High volume, low cost

POET's first target market is short-range datacommunications. Power-hungry server farms, for example, are already looking for alternatives to the direct attach copper (DAC) cable assemblies for short-reach interconnects.

According to Venkatesan, POET's VCSEL-based transceiver will provide the answer and be ready by 2017.

As he highlights, thanks to its CMOS-based integrated process manufacturing, POET's components will be competitive with DAC.

"The main customer pain point in the DAC market is cost, and we are in parity with copper," he says. "But then the next important consideration is power and here, we can blow the socks off anything you get with DAC."

"We make what's on the wafer ten times more energy efficient, ten times cheaper and more than ten times smaller," he adds.

If successful at large volume manufacture, POET's monolithic opto-electronic process platform will extend the end of Moore's law, and even change the face of monolithic optical integrated circuit fabrication.

But given the company's ambitious and aggressive commercialisation plans, how realistic is this goal?

Clearly cash could be a sticking point. Still at the end of September, the company unveiled a very healthy balance sheet of $20.5 million in cash, expected to carry development for the next eight quarters, well beyond prototype demonstrations.

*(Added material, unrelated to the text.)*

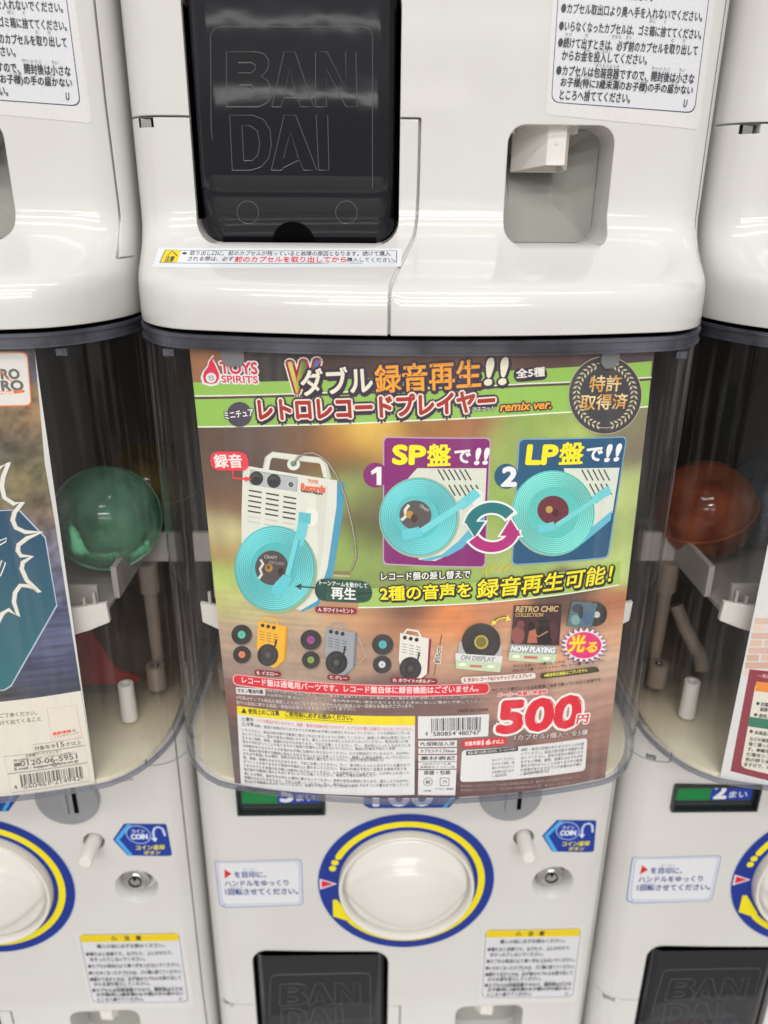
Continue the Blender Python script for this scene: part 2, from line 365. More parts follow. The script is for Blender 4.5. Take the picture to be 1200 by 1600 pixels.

And Venkatesan is confident that with the process proven on a large-scale, licensees will follow.

"You don't attract good licensees until you demonstrate the value of your technology as a real product," he says. "Our strategy is to now focus on products and tie up licensees in the transceiver space and adjacent market segments."

"Yes, our roadmap is aggressive, but a lot of development has been going on for a fair amount of time," he adds. "We are creating disruption; it's exciting and risky, but no innovation comes without risk."